BRYAN'S BLOG

Emerging or Emergent?

I sat on a panel at the RiskNZ conference in Auckland recently and a question asked of the panel was for tips on handling emerging risks. Specifically, implementing guidance from ISO/TS 31050:2023 Risk management – Guidelines for managing an emerging risk to enhance resilience.

To be honest, I had not spent any time diving into this standard. I had always considered emerging risks in various ways. One way was via the over-the-horizon approach my colleague Dr Andrew Pratley and I came up with many years ago (see figure below titled Risk Across Three Time Horizons). It is based on The Three Horizons of Growth of Baghai et al (see figure) which are:

Horizon 1: Extend and defence core business (mature businesses)

Horizon 2: Build emerging businesses (emergent businesses)

Horizon 3: Create viable options (embryonic businesses)

Our risk view was a bit different. We looked at the three time horizons for risk as being Operational, Strategic and Emerging. I won’t get into the idiosyncrasies of emerging vs emergent, other than to say emergent is probably a better term given organisations are complex systems operating in a complex system.

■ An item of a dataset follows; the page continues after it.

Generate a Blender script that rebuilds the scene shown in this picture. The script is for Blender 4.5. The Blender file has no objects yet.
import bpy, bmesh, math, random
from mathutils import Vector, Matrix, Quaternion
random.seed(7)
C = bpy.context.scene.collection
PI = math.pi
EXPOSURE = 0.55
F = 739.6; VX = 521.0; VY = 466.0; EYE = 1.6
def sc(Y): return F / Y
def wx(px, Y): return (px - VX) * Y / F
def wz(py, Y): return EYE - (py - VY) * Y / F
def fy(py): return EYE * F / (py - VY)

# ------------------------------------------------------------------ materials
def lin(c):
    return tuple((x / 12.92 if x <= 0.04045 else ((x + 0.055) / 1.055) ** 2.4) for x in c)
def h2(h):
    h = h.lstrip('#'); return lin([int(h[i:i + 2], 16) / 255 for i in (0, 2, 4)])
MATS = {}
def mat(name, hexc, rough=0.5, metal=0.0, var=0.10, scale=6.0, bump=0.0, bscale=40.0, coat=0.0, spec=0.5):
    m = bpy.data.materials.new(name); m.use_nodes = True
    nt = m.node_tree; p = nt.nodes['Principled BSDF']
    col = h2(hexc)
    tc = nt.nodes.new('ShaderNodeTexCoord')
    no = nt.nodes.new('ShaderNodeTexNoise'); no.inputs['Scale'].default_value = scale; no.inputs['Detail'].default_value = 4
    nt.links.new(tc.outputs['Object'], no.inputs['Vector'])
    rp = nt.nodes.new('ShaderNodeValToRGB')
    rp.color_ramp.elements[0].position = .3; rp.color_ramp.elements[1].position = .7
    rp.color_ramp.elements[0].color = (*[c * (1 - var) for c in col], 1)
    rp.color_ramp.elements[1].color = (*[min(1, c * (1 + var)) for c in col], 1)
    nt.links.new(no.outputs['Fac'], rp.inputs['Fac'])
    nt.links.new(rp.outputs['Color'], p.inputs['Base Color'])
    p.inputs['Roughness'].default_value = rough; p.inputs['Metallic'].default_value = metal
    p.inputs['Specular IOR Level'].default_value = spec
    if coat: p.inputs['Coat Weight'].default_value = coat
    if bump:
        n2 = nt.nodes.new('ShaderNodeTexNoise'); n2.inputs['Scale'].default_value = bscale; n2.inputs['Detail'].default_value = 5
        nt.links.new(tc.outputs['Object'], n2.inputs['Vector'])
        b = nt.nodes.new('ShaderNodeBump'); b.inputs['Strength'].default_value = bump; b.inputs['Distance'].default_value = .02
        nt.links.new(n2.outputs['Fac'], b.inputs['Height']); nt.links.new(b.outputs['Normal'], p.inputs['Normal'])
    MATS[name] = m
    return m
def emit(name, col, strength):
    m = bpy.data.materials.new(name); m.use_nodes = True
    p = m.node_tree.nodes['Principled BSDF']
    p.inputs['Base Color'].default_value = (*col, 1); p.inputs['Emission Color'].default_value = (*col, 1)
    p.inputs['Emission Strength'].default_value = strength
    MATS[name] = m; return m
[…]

My perspective is that emerging risks should be revisited periodically, but not too frequently. Examining these patterns too often can make it difficult to identify significant shifts in patterns. You will miss a sudden shift. Which leads to my second method. My Strategy Funnell I introduced in Chapter 9 of my book Risky Business – How Successful Organisations Embrace Uncertainty (see figure). This approach is about developing scenarios of the future, creating ways of monitoring the signals that the scenario is developing along the lines envisioned or changing significantly.  As the scenarios move along the strategy funnel over time, you either jettison them or adjust them.

 

In my book Team Think – How Teams Make Great Decisions (which launches at the end of the month) I introduce the Strategy Funnel Mk 2. In this version I am more focused on strategic planning by adding in the gateway model used in major projects, where each project has to pass through a gate satisfactorily to proceed to the next phase. The scenarios alongside the actions being deployed, to achieve strategic goals, are being assessed at each gateway.

The result is a more robust set of signals that reveal both changes in the scenario and in our capabilities. A better blend of strategy and risk which are two sides of the same coin after all.

As always, I’d love to hear your thoughts.